The Australian National University (ANU) said it was developing a pilot programme to “safely return our students”, working closely with the ACT government and the University of Canberra.

“We’ve missed them and it’s been tough on them being away from the city and campus,” said ANU vice-chancellor Brian Schmidt.

University of Canberra boss Paddy Nixon said international students brought “vibrancy” to his institution, which was located “in one of the safest cities in one of the safest nations in the world”.

While the ACT may be in a position to admit international students sooner rather than later, institutions in most other jurisdictions may not be so fortunate. South Australia, the Northern Territory, Queensland, Tasmania and Western Australia have all closed their borders to interstate travel.

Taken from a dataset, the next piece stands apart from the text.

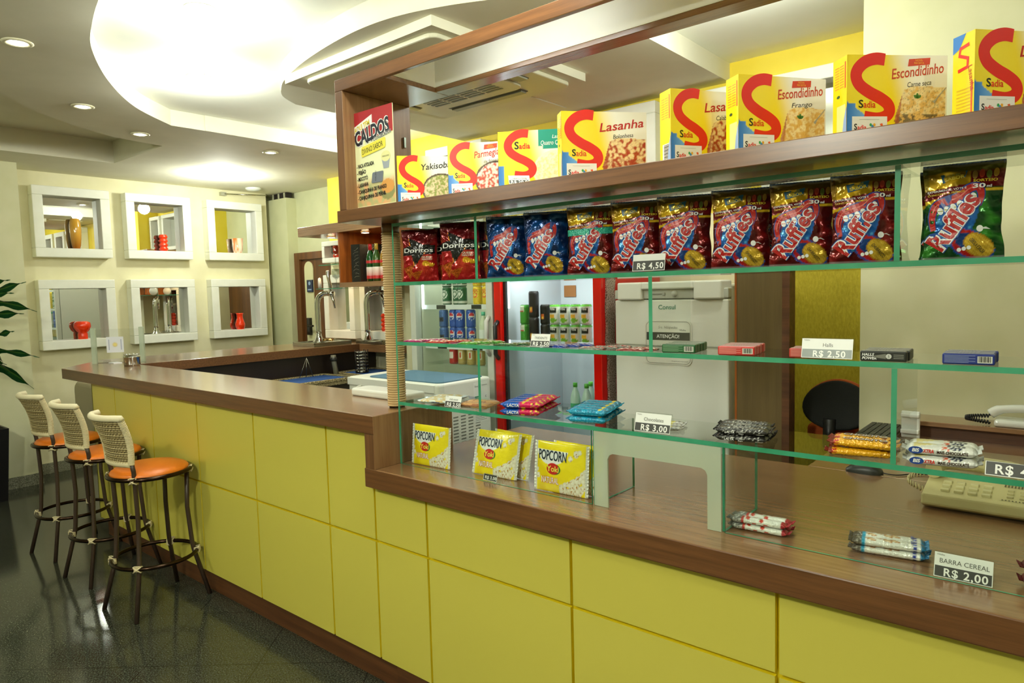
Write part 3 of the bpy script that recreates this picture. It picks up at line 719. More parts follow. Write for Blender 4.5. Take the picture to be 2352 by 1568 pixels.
# ============================================================ glass display
t = thing('glass_display', 'green edged glass display shelving standing on the service counter', 'display case', (-.7, 1.9, .93))
GX0, GX1, GY0, GY1 = -2.095, 1.0, 1.78, 2.03
def pane(name, a, b, edges):
    mb = MB(); mb.box(a, b, mat='glass', mats={k: 'glass_edge' for k in edges}); return mb.build(name, t)
SH = {'base': .93, 's3': 1.182, 's2': 1.422, 's1': 1.656}
for zt_ in (1.182, 1.422, 1.656): pane('shelf', (GX0, GY0, zt_ - .013), (GX1, GY1, zt_), 'flr')
pane('top_shelf', (GX0, GY0, 1.874), (GX1, GY1, 1.886), 'flr')
pane('side_wall', (GX0 - .008, GY0, .931), (GX0, GY1, 1.886), 'f')
e = .0005
for x, za, zb_ in ((-1.655, 1.656, 1.874), (-.34, 1.656, 1.874), (-.972, 1.422, 1.643), (-1.657, 1.182, 1.409), (-.341, 1.182, 1.409), (.3, 1.422, 1.643)):
    pane('divider', (x - .006, GY0, za + e), (x + .006, GY1, zb_ - e), 'f')
for x in (-1.18, -.757): pane('divider', (x - .004, GY0 + .009, .931), (x + .004, GY1, 1.168), 'fbk')
pane('front_pane', (GX0, GY0, .931), (-1.186, GY0 + .006, 1.168), 'blr'); pane('front_pane', (-.751, GY0, .931), (GX1, GY0 + .006, 1.168), 'blr')
# arched pane round the service opening
mb = MB(); x0, x1 = -1.176, -.761
arch = [(x0, .931), (x0 + .05, .931), (x0 + .05, 1.085), (x0 + .056, 1.097), (x0 + .068, 1.103), (x1 - .058, 1.103), (x1 - .046, 1.097), (x1 - .04, 1.085), (x1 - .04, .931), (x1, .931), (x1, 1.168), (x0, 1.168)]
mb.prism(arch, GY0, GY0 + .006, mat='frosted_edge', axis='y', mats={'s': 'frosted_edge'}); mb.build('arched_pane', t)
# ============================================================== bar stools
def strip_path(c, r, z, a0, a1, n=16):
    return [(c[0] + r * cos(radians(a0 + (a1 - a0) * k / n)), c[1] + r * sin(radians(a0 + (a1 - a0) * k / n)), z) for k in range(n + 1)]
def make_stool():
    t = thing('bar_stool', 'stool', 'bar stool', (0, 0, 0), 0, 'bar stools with rattan backs')
    ME = rgb('#3d2e24'); OR = rgb('#d9731a'); RT = rgb('#d9cba2')
    mb = MB(); R = .19
    prof = [(.0001, .70), (.15, .70), (.178, .706), (.187, .716), (.188, .724), (.18, .735), (.15, .748), (.10, .757), (.05, .761), (.0001, .762)]
    mb.lathe(prof, 40, OR, 'leather', cap=False); mb.build('seat', t, world=False)
    mb = MB(); mb.tube([(.197 * cos(2 * pi * k / 40), .197 * sin(2 * pi * k / 40), .712) for k in range(40)], .011, ME, 'metal', 10, True); mb.build('seat_ring', t, world=False)
    mb = MB(); mb.tube([(.205 * cos(2 * pi * k / 40), .205 * sin(2 * pi * k / 40), .258) for k in range(40)], .0105, ME, 'metal', 10, True); mb.build('foot_ring', t, world=False)
    angs = (-128, -52, 52, 128); backs = {-128, -52}
    for a in angs:
        A = radians(a); c, s_ = cos(A), sin(A)
        P = [(.176 * c, .176 * s_, .70), (.168 * c, .168 * s_, .5), (.182 * c, .182 * s_, .30), (.188 * c, .188 * s_, .26), (.255 * c, .255 * s_, 0)]
        if a in backs: P = [(.113 * (1 if c > 0 else -1), -.152, .80), (.181 * c, .181 * s_, .755)] + P
        mb = MB(); mb.tube(P, .0115, ME, 'satin', 10); mb.build('leg', t, world=False)
        for z, r in ((.258, .2), (.705, .186)):
            mb = MB(); ct = Vector((r * c, r * s_, z)); tang = Vector((-s_, c, 0))
            for q in range(5):
                off = (q - 2) * .006
                mb.tube([ct + tang * (.017 * cos(w + .4)) + Vector((0, 0, off + .006 * sin(w))) + Vector((c, s_, 0)) * (.017 * sin(w)) for w in [2 * pi * j / 10 for j in range(10)]], .0035, RT, 'matte', 5, True)
            for q in (-1, 1):
                mb.tube([ct + Vector((c, s_, 0)) * .014 + tang * (-.02 * q) + Vector((0, 0, -.014)), ct + Vector((c, s_, 0)) * .02, ct + Vector((c, s_, 0)) * .014 + tang * (.02 * q) + Vector((0, 0, .016))], .0035, RT, 'matte', 5)
            mb.build('rattan_tie', t, world=False)
    # woven back between two wrapped posts, bowed and leaning outwards (-y)
    def post(sx, u):   # u 0 bottom .. 1 top
        return Vector((sx * (.113 + .024 * u), -.152 - .05 * u + .016 * sin(pi * u), .79 + .235 * u))
    def surf(x, u):    # x -1..1
        L, Rr = post(-1, u), post(1, u); p = L.lerp(Rr, (x + 1) / 2); p.y -= .045 * (1 - x * x) * (.5 + .5 * u) ; return p
    for sx in (-1, 1):
        mb = MB()
        mb.tube([post(sx, u / 8) for u in range(9)], .0115, ME, 'satin', 8)
        N = 34
        P = [post(sx, (k / N)) for k in range(N + 1)]
        pr_, rr = [], []
        for k in range(N):
            for q in range(4):
                u = (k + q / 4) / N; pr_.append(post(sx, u)); rr.append(.013 + .0035 * sin(pi * q / 4))
        mb.tube(pr_, rr, RT, 'matte', 10); mb.build('back_post', t, world=False)
    mb = MB(); P = [surf(-1 + 2 * k / 12, 1.02) + Vector((0, 0, .006)) for k in range(13)]
    P = [P[0] + Vector((.0, .035, .004))] + P + [P[-1] + Vector((0, .004, -.01))]
    mb.tube(P, .017, rgb('#e3d8b4'), 'matte', 12); mb.build('top_rail', t, world=False)
    mb = MB(); mb.tube([surf(-1 + 2 * k / 12, .0) for k in range(13)], .015, RT, 'matte', 12); mb.build('bottom_rail', t, world=False)
    mb = MB(); NR = 19; NC = 14
    for j in range(NR):
        u = .05 + .9 * j / (NR - 1); P = []
        for k in range(NC * 3 + 1):
            x = -1 + 2 * k / (NC * 3); p = surf(x, u); p.y += .007 * sin(pi * (k / 1.5) + (j % 2) * pi); P.append(p)
        mb.tube(P, .0058, mix(rgb('#b3a274'), rgb('#8a7848'), .3 * (j % 3)), 'matte', 5)
    for k in range(NC + 1):
        x = -1 + 2 * k / NC
        mb.tube([surf(x, u / 6) for u in range(7)], .0035, rgb('#5d4f2c'), 'matte', 5)
    mb.build('woven_back', t, world=False)
    return t
st = make_stool(); st.location = (-3.78, 1.485, 0); st.rotation_euler = (0, 0, radians(7)); st['label'] = 'orange seated bar stool with rattan back, nearest of the three along the bar'
dup(st, (-4.43, 1.50, 0), radians(6), 'orange seated bar stool with rattan back, the middle one along the bar')
dup(st, (-5.065, 1.505, 0), radians(8), 'orange seated bar stool with rattan back, farthest one beside the wall')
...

Mr Morrison indicated that these restrictions could rule out the return of international students. “If someone can’t come to your state from Sydney, then someone can’t come to your state from Singapore,” he said.

Universities Australia said it had been in discussions with the federal government about an “overarching framework” for students’ return. “It is good to see progress today with specific pilot proposals under consideration,” said chief executive Catriona Jackson.

She said a pilot was an “important first step” to a larger-scale return. “Any trial will rigorously test the controlled entry of international students and will include robust quarantine arrangements.”

Representative body Independent Higher Education Australia, which has proposed its own pilot scheme, said the number of international students deferring their study plans had risen sixfold in April compared to the same month last year.

“These students are awaiting the resumption of face-to-face teaching in Australia,” Said CEO Simon Finn.

He said international students needed to be allowed back soon to avoid squandering the economic benefits of international education. “The industry needs to be operational in time for the student commencement period in early 2021, to ensure Australia remains competitive with northern hemisphere education intakes later in the year.”